I also wanted to point out that you know when I was five and USSR collapsed, I thought that all Ukraine has to do is to just copy western democracies, and we will be fine. Now. I’m 36, and I know that it is not enough that we are the ones who will have to set a new standard for justice in the world.

And you are the ones who will set a new standard for justice in the world because the post-war world appeared to be not the world where we have never again. It is happening again now in Ukraine, and we have to change something.

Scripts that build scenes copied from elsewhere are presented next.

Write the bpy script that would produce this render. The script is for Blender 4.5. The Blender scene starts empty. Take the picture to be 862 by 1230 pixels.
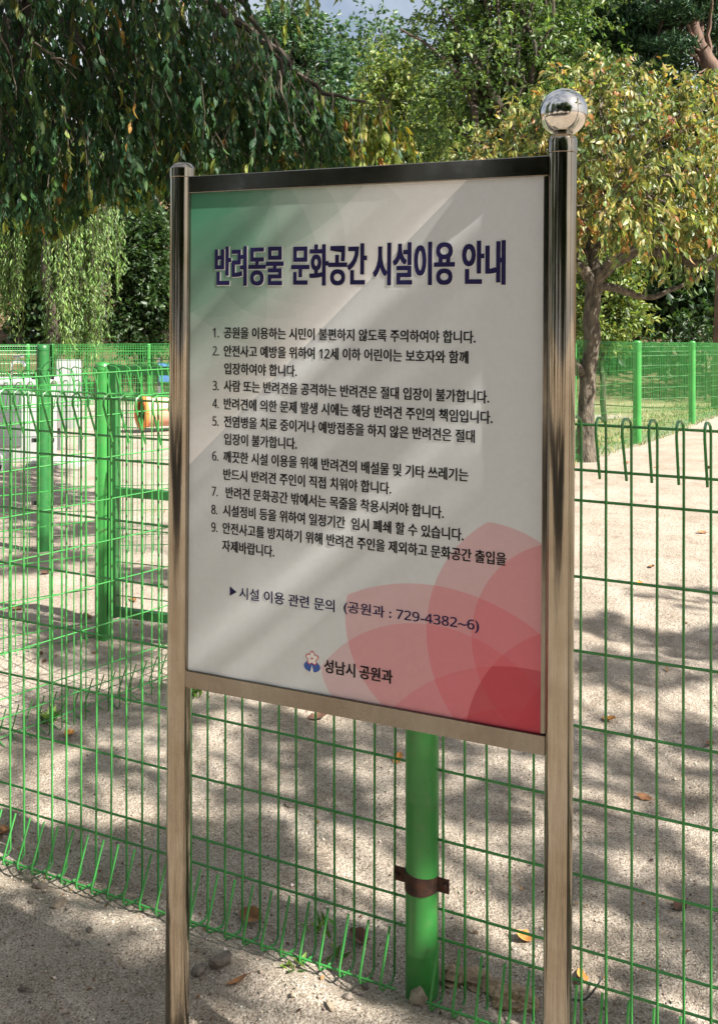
import bpy, math, random
import numpy as np
from mathutils import Vector

# ------------------------------------------------------------------ camera, sky, sun, exposure
scene = bpy.context.scene
COL = scene.collection
HCAM = 1.48                      # eye height of the photographer
FPX, CX, CY = 1200.0, 431.0, 370.0   # focal length and principal point in the 862 x 1230 photograph

cam_data = bpy.data.cameras.new("camera")
cam_data.sensor_width = 36.0
cam_data.lens = FPX / 1230.0 * 36.0
cam_data.shift_y = -(615.0 - CY) / 1230.0
cam_data.clip_start = 0.05
cam_data.clip_end = 600.0
cam = bpy.data.objects.new("camera", cam_data)
cam.location = (0, 0, HCAM)
cam.rotation_euler = (math.radians(90), 0, 0)
COL.objects.link(cam)
scene.camera = cam

SUN_EL = 42.0
SUN_AZ = 122.0                   # clockwise from the view direction (+Y): the sun stands to the right, a little behind us
world = bpy.data.worlds.new("World")
scene.world = world
world.use_nodes = True
wn = world.node_tree
bg = wn.nodes["Background"]
sky = wn.nodes.new("ShaderNodeTexSky")
sky.sky_type = 'NISHITA'
sky.sun_disc = False
sky.sun_elevation = math.radians(SUN_EL)
sky.sun_rotation = math.radians(SUN_AZ)
sky.air_density = 1.0
sky.dust_density = 3.5
# thin bright cloud drifting over the blue
w_co = wn.nodes.new("ShaderNodeTexCoord")
w_nz = wn.nodes.new("ShaderNodeTexNoise")
w_nz.inputs["Scale"].default_value = 2.6
w_nz.inputs["Detail"].default_value = 7
w_nz.inputs["Roughness"].default_value = 0.6
wn.links.new(w_co.outputs["Generated"], w_nz.inputs["Vector"])
w_rp = wn.nodes.new("ShaderNodeMapRange")
w_rp.inputs[1].default_value, w_rp.inputs[2].default_value = 0.36, 0.60
w_rp.inputs[3].default_value, w_rp.inputs[4].default_value = 0.15, 0.85
wn.links.new(w_nz.outputs["Fac"], w_rp.inputs[0])
w_mx = wn.nodes.new("ShaderNodeMix")
w_mx.data_type = 'RGBA'
w_mx.inputs[7].default_value = (6.6, 6.8, 7.2, 1)
wn.links.new(w_rp.outputs[0], w_mx.inputs[0])
wn.links.new(sky.outputs[0], w_mx.inputs[6])
wn.links.new(w_mx.outputs[2], bg.inputs[0])
bg.inputs[1].default_value = 0.05

sun_data = bpy.data.lights.new("sun", 'SUN')
sun_data.energy = 5.0
sun_data.angle = math.radians(0.53)
sun_data.color = (1.0, 0.95, 0.87)
sun = bpy.data.objects.new("sun", sun_data)
el, az = math.radians(SUN_EL), math.radians(SUN_AZ)
SUN_DIR = Vector((math.sin(az) * math.cos(el), math.cos(az) * math.cos(el), math.sin(el)))
sun.rotation_euler = SUN_DIR.to_track_quat('Z', 'Y').to_euler()
sun.location = (8, -3, 9)
COL.objects.link(sun)

scene.view_settings.view_transform = 'Standard'
scene.view_settings.look = 'None'
scene.view_settings.exposure = 1.58
scene.view_settings.gamma = 1.0
scene.view_settings.use_curve_mapping = False
scene.cycles.max_bounces = 8
scene.cycles.transparent_max_bounces = 8

# ------------------------------------------------------------------ helpers
rng = np.random.default_rng(11)
random.seed(5)


def at(px, py, Y):
    """world point seen at photo position (px, py) at distance Y"""
    return np.array([(px - CX) / FPX * Y, Y, HCAM - (py - CY) / FPX * Y])


def norm(v):
    v = np.asarray(v, float)
    return v / (np.linalg.norm(v, axis=-1, keepdims=True) + 1e-12)


def tag(o, label=None, cat=None, group=None, kind=None):
    if label: o["label"] = label
    if cat: o["category"] = cat
    if group: o["group"] = group
    if kind: o["kind"] = kind
    return o


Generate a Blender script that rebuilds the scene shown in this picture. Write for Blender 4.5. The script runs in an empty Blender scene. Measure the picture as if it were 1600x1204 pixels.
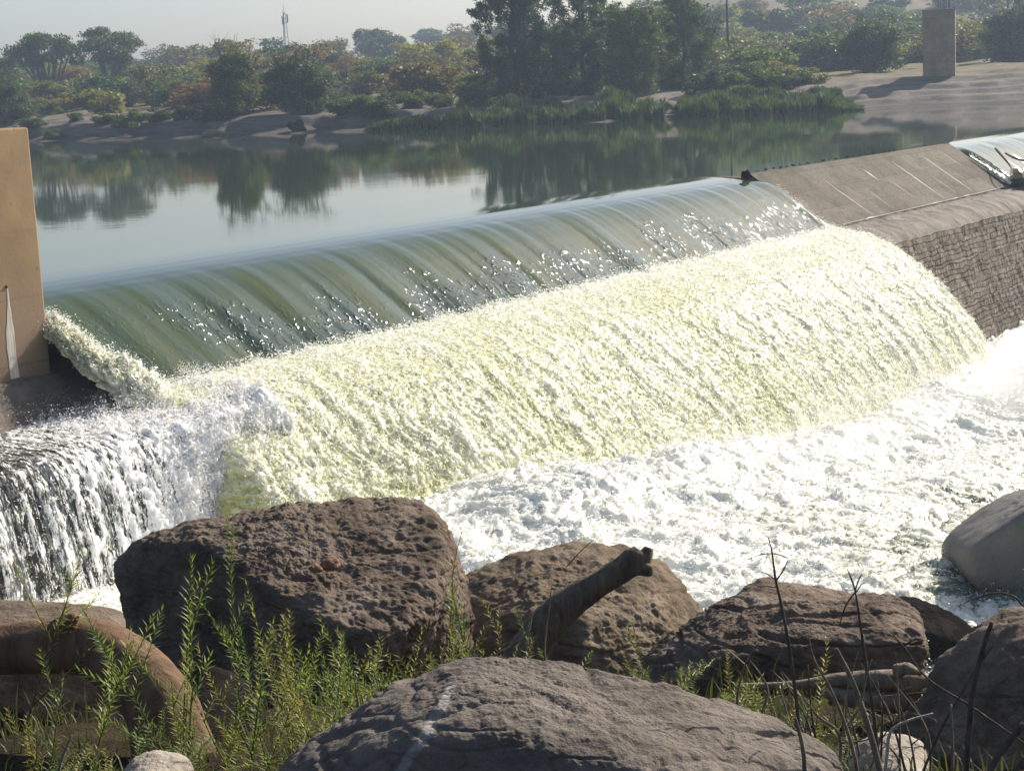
import bpy, bmesh, math, random
import numpy as np
from mathutils import Vector, Matrix

rng = np.random.default_rng(7)
random.seed(7)
scene = bpy.context.scene
COL = scene.collection

# ------------------------------------------------------------------ camera model (eye 3.5 m above the upper pool)
FPX, ROLL, EYE = 2800.0, 0.05, 3.5
PITCH = math.atan(469 / FPX)
CF = np.array([0, math.cos(PITCH), -math.sin(PITCH)])
_U0 = np.array([0, math.sin(PITCH), math.cos(PITCH)]); _R0 = np.array([1., 0, 0])
CR = math.cos(ROLL) * _R0 - math.sin(ROLL) * _U0
CU = math.cos(ROLL) * _U0 + math.sin(ROLL) * _R0
CP = np.array([0, 0, EYE])

def ray(x, y):
    return CF + CR * (x - 800) / FPX - CU * (y - 602) / FPX

def at(x, y, d):
    """point d metres in front of the eye on the sight line through photo point x, y"""
    return CP + ray(x, y) * d

def onz(x, y, z):
    r = ray(x, y)
    return CP + r * ((z - EYE) / r[2])

cam = bpy.data.cameras.new('camera')
camo = bpy.data.objects.new('camera', cam); COL.objects.link(camo)
M = Matrix(((CR[0], CU[0], -CF[0], 0), (CR[1], CU[1], -CF[1], 0), (CR[2], CU[2], -CF[2], EYE), (0, 0, 0, 1)))
camo.matrix_world = M
cam.sensor_width = 36; cam.lens = 36 * FPX / 1600; cam.clip_start = 0.1; cam.clip_end = 6000
scene.camera = camo

# weir frame: T along the crest (away from the camera to the right), S downstream
A0 = np.array([-9.12, 35.31, 0.0])
WU = np.array([0.5548, 0.8320, 0.0]); WN = np.array([0.8320, -0.5548, 0.0])

def W(t, s, z):
    t, s, z = np.broadcast_arrays(np.asarray(t, float), np.asarray(s, float), np.asarray(z, float))
    return A0 + t[..., None] * WU + s[..., None] * WN + z[..., None] * np.array([0, 0, 1.])

# ------------------------------------------------------------------ noise
_perm = np.random.default_rng(3).permutation(256)
_perm = np.concatenate([_perm, _perm, _perm])
_g = np.random.default_rng(4).normal(size=(256, 3)); _g /= np.linalg.norm(_g, axis=1)[:, None]

def perlin(P):
    P = np.asarray(P, float).reshape(-1, 3)
    i = np.floor(P).astype(np.int64); f = P - i; i &= 255
    w = f * f * f * (f * (f * 6 - 15) + 10)
    out = 0
    for dx in (0, 1):
        wx = w[:, 0] if dx else 1 - w[:, 0]
        a = _perm[i[:, 0] + dx]
        for dy in (0, 1):
            wy = w[:, 1] if dy else 1 - w[:, 1]
            b = _perm[a + i[:, 1] + dy]
            for dz in (0, 1):
                wz = w[:, 2] if dz else 1 - w[:, 2]
                g = _g[_perm[b + i[:, 2] + dz]]
                out = out + wx * wy * wz * (g[:, 0] * (f[:, 0] - dx) + g[:, 1] * (f[:, 1] - dy) + g[:, 2] * (f[:, 2] - dz))
    return out * 1.6

def fbm(P, octv=4, gain=0.5, lac=2.03):
    P = np.asarray(P, float).reshape(-1, 3); a = 1; o = 0
    for k in range(octv):
        o = o + a * perlin(P + 17.3 * k); P = P * lac; a *= gain
    return o

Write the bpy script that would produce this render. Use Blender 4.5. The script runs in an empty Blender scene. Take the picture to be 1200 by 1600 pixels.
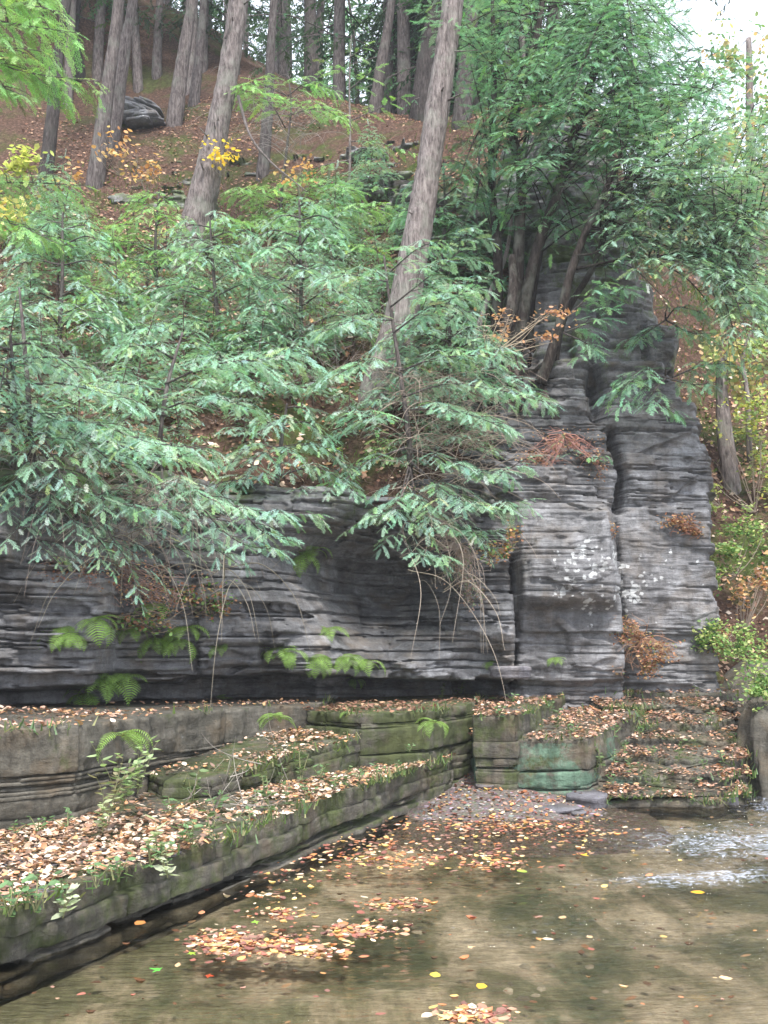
import bpy, math, random
import numpy as np

# ------------------------------------------------------------------ camera, sky, sun, exposure
S = bpy.context.scene
C = S.collection
rng = np.random.default_rng(11)
random.seed(11)
F0 = 1570.0
CAMZ = 1.6
PITCH = math.atan(200.0 / F0)
cam = bpy.data.cameras.new('camera')
camo = bpy.data.objects.new('camera', cam)
C.objects.link(camo)
camo.location = (0, 0, CAMZ)
camo.rotation_euler = (math.pi / 2 + PITCH, 0, 0)
cam.sensor_fit = 'VERTICAL'
cam.sensor_height = 24
cam.lens = 24 * F0 / 1600
cam.clip_end = 1000
S.camera = camo

SUN_EL, SUN_AZ = math.radians(60), math.radians(168)     # azimuth clockwise from +Y: behind the camera, a little right
W = bpy.data.worlds.new('World')
S.world = W
W.use_nodes = True
nt = W.node_tree
nt.nodes.clear()
sky = nt.nodes.new('ShaderNodeTexSky')
sky.sky_type = 'NISHITA'
sky.sun_disc = False
sky.sun_elevation = SUN_EL
sky.sun_rotation = SUN_AZ
sky.dust_density = 3.0
sky.air_density = 1.0
mx = nt.nodes.new('ShaderNodeMix')
mx.data_type = 'RGBA'
mx.inputs[0].default_value = 0.6
mx.inputs[7].default_value = (10.2, 10.9, 12.2, 1)      # thin bright cloud over the blue
bg = nt.nodes.new('ShaderNodeBackground')
bg.inputs[1].default_value = 0.118
out = nt.nodes.new('ShaderNodeOutputWorld')
nt.links.new(sky.outputs[0], mx.inputs[6])
nt.links.new(mx.outputs[2], bg.inputs[0])
nt.links.new(bg.outputs[0], out.inputs[0])
sl = bpy.data.lights.new('sun', 'SUN')
sl.energy = 3.3
sl.angle = math.radians(9)
sl.color = (1.0, 0.975, 0.94)
so = bpy.data.objects.new('sun', sl)
C.objects.link(so)
sd = np.array([math.sin(SUN_AZ) * math.cos(SUN_EL), math.cos(SUN_AZ) * math.cos(SUN_EL), math.sin(SUN_EL)])
from mathutils import Vector
so.rotation_euler = Vector(sd).to_track_quat('Z', 'Y').to_euler()
S.view_settings.view_transform = 'Standard'
S.view_settings.look = 'None'
S.view_settings.exposure = 1.22
S.view_settings.gamma = 1
S.cycles.use_denoising = True
S.cycles.max_bounces = 6
S.cycles.diffuse_bounces = 3
S.cycles.transparent_max_bounces = 6

# ------------------------------------------------------------------ helpers
cp, sp = math.cos(PITCH), math.sin(PITCH)
def ray(px, py):
    x = (px - 600) / F0; y = (800 - py) / F0
    return np.array([x, cp - y * sp, sp + y * cp])
def atY(px, py, Y):
    d = ray(px, py)
    p = d * (Y / d[1]); p[2] += CAMZ
    return p
def atZ(px, py, Z):
    d = ray(px, py)
    p = d * ((Z - CAMZ) / d[2]); p[2] += CAMZ
    return p
def pix(p):
    x, y, z = p[0], p[1], p[2] - CAMZ
    dz = y * cp + z * sp; dy = -y * sp + z * cp
    return 600 + F0 * x / dz, 800 - F0 * dy / dz

def hsh(ix, iy=0, iz=0, seed=0):
    with np.errstate(over='ignore'):
        a = (np.asarray(ix).astype(np.int64).astype(np.uint64) * np.uint64(73856093)) ^ \
            (np.asarray(iy).astype(np.int64).astype(np.uint64) * np.uint64(19349663)) ^ \
            (np.asarray(iz).astype(np.int64).astype(np.uint64) * np.uint64(83492791)) ^ np.uint64((seed * 2654435761 + 12345) & 0xffffffff)
        a = a & np.uint64(0xffffffff)
        a ^= a >> np.uint64(16); a = (a * np.uint64(0x7feb352d)) & np.uint64(0xffffffff)
        a ^= a >> np.uint64(15); a = (a * np.uint64(0x846ca68b)) & np.uint64(0xffffffff)
        a ^= a >> np.uint64(16)
    return a.astype(np.float64) / 4294967295.0
def vn(x, y, z=0.0, seed=0):
    x = np.asarray(x, float); y = np.asarray(y, float) + 0 * x; z = np.asarray(z, float) + 0 * x
    ix, iy, iz = np.floor(x), np.floor(y), np.floor(z)
    fx, fy, fz = x - ix, y - iy, z - iz
    fx = fx * fx * (3 - 2 * fx); fy = fy * fy * (3 - 2 * fy); fz = fz * fz * (3 - 2 * fz)
    r = 0
    for a in (0, 1):
        for b in (0, 1):
            for c in (0, 1):
                w = (fx if a else 1 - fx) * (fy if b else 1 - fy) * (fz if c else 1 - fz)
                r = r + w * hsh(ix + a, iy + b, iz + c, seed)
    return r * 2 - 1
def fbm(x, y, z=0.0, seed=0, o=4):
    r = 0; a = 1; t = 0
    for k in range(o):
        r = r + a * vn(np.asarray(x) * 2**k, np.asarray(y) * 2**k, np.asarray(z) * 2**k, seed + k)
        t += a; a *= 0.5
    return r / t
def sstep(a, b, x):
    t = np.clip((x - a) / (b - a), 0, 1)
    return t * t * (3 - 2 * t)

def mesh(name, V, faces, cols=None, smooth=False):
    """faces: list of (n,k) int arrays; cols (nv,3) per-point colour of the thing itself"""
    V = np.asarray(V, np.float32)
    me = bpy.data.meshes.new(name)
    faces = [np.asarray(f, np.int32) for f in faces if len(f)]
    nl = sum(f.size for f in faces); npoly = sum(len(f) for f in faces)
    me.vertices.add(len(V)); me.loops.add(nl); me.polygons.add(npoly)
    me.vertices.foreach_set('co', V.ravel())
    me.loops.foreach_set('vertex_index', np.concatenate([f.ravel() for f in faces]))
    st = []; o = 0
    for f in faces:
        st.append(o + np.arange(len(f)) * f.shape[1]); o += f.size
    me.polygons.foreach_set('loop_start', np.concatenate(st).astype(np.int32))
    if smooth: me.polygons.foreach_set('use_smooth', np.ones(npoly, bool))
    if cols is not None:
        at = me.color_attributes.new('col', 'FLOAT_COLOR', 'POINT')
        cc = np.ones((len(V), 4), np.float32); cc[:, :3] = cols[:, :3]
        at.data.foreach_set('color', cc.ravel())
    me.update(calc_edges=True)
    me.validate()
    return me
def obj(name, me, mat=None, parent=None, loc=None):
    o = bpy.data.objects.new(name, me)
    C.objects.link(o)
    if mat is not None and me is not None and not me.materials: me.materials.append(mat)
    if parent is not None: o.parent = parent
    if loc is not None: o.location = loc
    return o
def tag(o, label=None, cat=None, group=None, kind=None):
    if label: o['label'] = label
    if cat: o['category'] = cat
    if group: o['group'] = group
    if kind: o['kind'] = kind
    return o
def thing(name, label, cat, loc, group=None):
    o = bpy.data.objects.new(name, None); C.objects.link(o)
    o.location = [float(v) for v in loc]; o.empty_display_size = 0.1
    return tag(o, label, cat, group)
ORD = ['first', 'second', 'third', 'fourth', 'fifth', 'sixth', 'seventh', 'eighth', 'ninth', 'tenth', 'eleventh', 'twelfth',
       'thirteenth', 'fourteenth', 'fifteenth', 'sixteenth', 'seventeenth', 'eighteenth', 'nineteenth', 'twentieth']
TENS = {2: 'twenty', 3: 'thirty', 4: 'forty', 5: 'fifty', 6: 'sixty', 7: 'seventy', 8: 'eighty', 9: 'ninety'}
def ordw(n):
    if n < 20: return ORD[n]
    if n >= 99: return 'hundredth' if n == 99 else 'hundred and ' + ordw(n - 100)
    n += 1
    if n % 10 == 0: return {2: 'twentieth', 3: 'thirtieth', 4: 'fortieth', 5: 'fiftieth', 6: 'sixtieth', 7: 'seventieth', 8: 'eightieth', 9: 'ninetieth'}[n // 10]
    return TENS[n // 10] + '-' + ORD[n % 10 - 1]
def label_row(objs, fmt, cat, group):
    """objs in one group, labelled by their order from the left"""
    objs = sorted(objs, key=lambda o: pix(o.location)[0])
    for i, o in enumerate(objs):
        tag(o, fmt.format(ordw(i)), cat, group)

def nrm(v):
    v = np.asarray(v, float)
    return v / (np.linalg.norm(v, axis=-1, keepdims=True) + 1e-9)
def basis(d, up):
    """rows of frames: x along d, z near up"""
    x = nrm(d); y = nrm(np.cross(up, x)); z = np.cross(x, y)
    return np.stack([x, y, z], -1)          # columns
def resample(P, step):
    P = np.asarray(P, float)
    # catmull-rom through P
    if len(P) > 2:
        Q = np.vstack([2 * P[0] - P[1], P, 2 * P[-1] - P[-2]])
        out = []
        for i in range(1, len(Q) - 2):
            L = np.linalg.norm(Q[i + 1] - Q[i]); n = max(2, int(L / step))
            t = np.linspace(0, 1, n, endpoint=False)[:, None]
            a, b, c, d = Q[i - 1], Q[i], Q[i + 1], Q[i + 2]
            out.append(0.5 * ((2 * b) + (-a + c) * t + (2 * a - 5 * b + 4 * c - d) * t**2 + (-a + 3 * b - 3 * c + d) * t**3))
        return np.vstack(out + [P[-1:]])
    n = max(2, int(np.linalg.norm(P[1] - P[0]) / step) + 1)
    t = np.linspace(0, 1, n)[:, None]
    return P[0] * (1 - t) + P[-1] * t
class MB:
    def __init__(s): s.V = []; s.F = []; s.K = []; s.n = 0
    def add(s, V, F, K=None):
        if len(V) == 0: return
        V = np.asarray(V, float)
        s.V.append(V)
        for f in F: s.F.append(np.asarray(f) + s.n)
        s.K.append(np.ones((len(V), 3)) * (K if K is not None else 1.0))
        s.n += len(V)
    def tube(s, P, r0, r1=None, seg=6, K=None, bump=0.0, seed=0, cap=True, step=None, fn=None):
        P = np.asarray(P, float)
        if step: P = resample(P, step)
        n = len(P)
        T = nrm(np.gradient(P, axis=0))
        ref = np.array([0, 0, 1.0]) if abs(T[:, 2]).mean() < 0.8 else np.array([0, 1.0, 0])
        A = nrm(np.cross(T, ref)); B = np.cross(T, A)
        if np.ndim(r0) > 0: R = np.interp(np.linspace(0, 1, n), np.linspace(0, 1, len(r0)), r0)
        else: R = np.linspace(r0, r0 if r1 is None else r1, n)
        th = np.linspace(0, 2 * np.pi, seg, endpoint=False)
        L = np.concatenate([[0], np.cumsum(np.linalg.norm(np.diff(P, axis=0), axis=1))])
        RR = R[:, None] * np.ones(seg)
        if bump:
            RR = RR * (1 + bump * fbm(np.cos(th)[None] * 2.2 + 9, np.sin(th)[None] * 2.2 + L[:, None] * 0.9, L[:, None] * 2.2, seed, 3)
                       + bump * 0.8 * np.abs(vn(np.cos(th)[None] * 6, np.sin(th)[None] * 6, L[:, None] * 7, seed + 5)))
        V = P[:, None] + RR[:, :, None] * (np.cos(th)[None, :, None] * A[:, None] + np.sin(th)[None, :, None] * B[:, None])
        V = V.reshape(-1, 3)
        i = np.arange(n - 1)[:, None] * seg; j = np.arange(seg)[None]; jn = (j + 1) % seg
        Fq = np.stack([i + j, i + jn, i + seg + jn, i + seg + j], -1).reshape(-1, 4)
        F = [Fq]
        if cap: F.append(np.array([list(range(seg))[::-1]])); F.append(np.array([[(n - 1) * seg + q for q in range(seg)]]))
        s.add(V, F, K)
    def inst(s, tv, tf, pos, R, sc, K, tk=None, bend=None):
        pos = np.atleast_2d(pos); n = len(pos)
        if n == 0: return
        sc = np.asarray(sc, float)
        if sc.ndim == 0: sc = np.full(n, float(sc))
        t = tv[None] * (sc[:, None, None] if sc.ndim == 1 else sc[:, None, :])
        V = np.einsum('nij,nkj->nki', R, t) + pos[:, None]
        m = len(tv)
        F = [(f[None] + (np.arange(n) * m)[:, None, None]).reshape(-1, f.shape[1]) for f in tf]
        K = np.asarray(K, float)
        if K.ndim == 1: K = np.tile(K, (n, 1))
        KK = np.repeat(K, m, 0)
        if tk is not None: KK = KK * np.tile(tk, (n, 1)) if tk.ndim == 2 else KK * np.tile(tk, n)[:, None]
        s.add(V.reshape(-1, 3), F, KK)
    def mesh(s, name, smooth=False):
        by = {}
        for f in s.F: by.setdefault(f.shape[1], []).append(f)
        return mesh(name, np.vstack(s.V), [np.vstack(v) for v in by.values()], np.vstack(s.K), smooth)
    def obj(s, name, mat, parent=None, smooth=False):
        return obj(name, s.mesh(name, smooth), mat, parent)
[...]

Several speakers, of course, mentioned nuclear power here now. You see. I’m a novelist and a human rights defender, but I want to speak to You about nuclear power. I think that in the fight between Russia and Ukraine we have to show that we won’t submit to nuclear black mailing, this is very important because we are on the brink of a situation when if we are too cautious.

If we show our fear then perhaps regimes like Iranian one and others will think that a terrorist with a nuclear bomb can enjoy impunity, and we have to break the circle of impunity.

I am not a politician, so I can tell you that in Ukraine people in the trenches know that they are fighting not just for Ukraine but for the free world and for the values of democracy, rule of law and human rights.

So, they know that they are also fighting for you and for Ukraine to win it is not only to restore our borders to where they were in 1991, for Ukraine to win means to completely it our democratic transformation to actually become this democracy that everyone would admire in the world.  And for this we need not only new laws and reforms we need to believe in justice and this means that all those war crimes that I and my colleagues help to document now in Ukraine should be punished must be punished but also we do need an international hybrid tribunal established to prosecute all the war crimes.

All the crimes against humanity and possible genocide, and I’m sure that here, and I know that in the audience there are people whose relatives were executed by the Iranian regime. And we know that after you will win, and of course you will win, you will need justice as well. So, I asked the international community to support us in that. Because without belief, injustice, we won’t be able to succeed in the most important task we have in building democracy.

And I’ll probably just finish saying, be brave like Ukraine, but also be brave like the Resistance of Iran. Thank you. Thank you so much.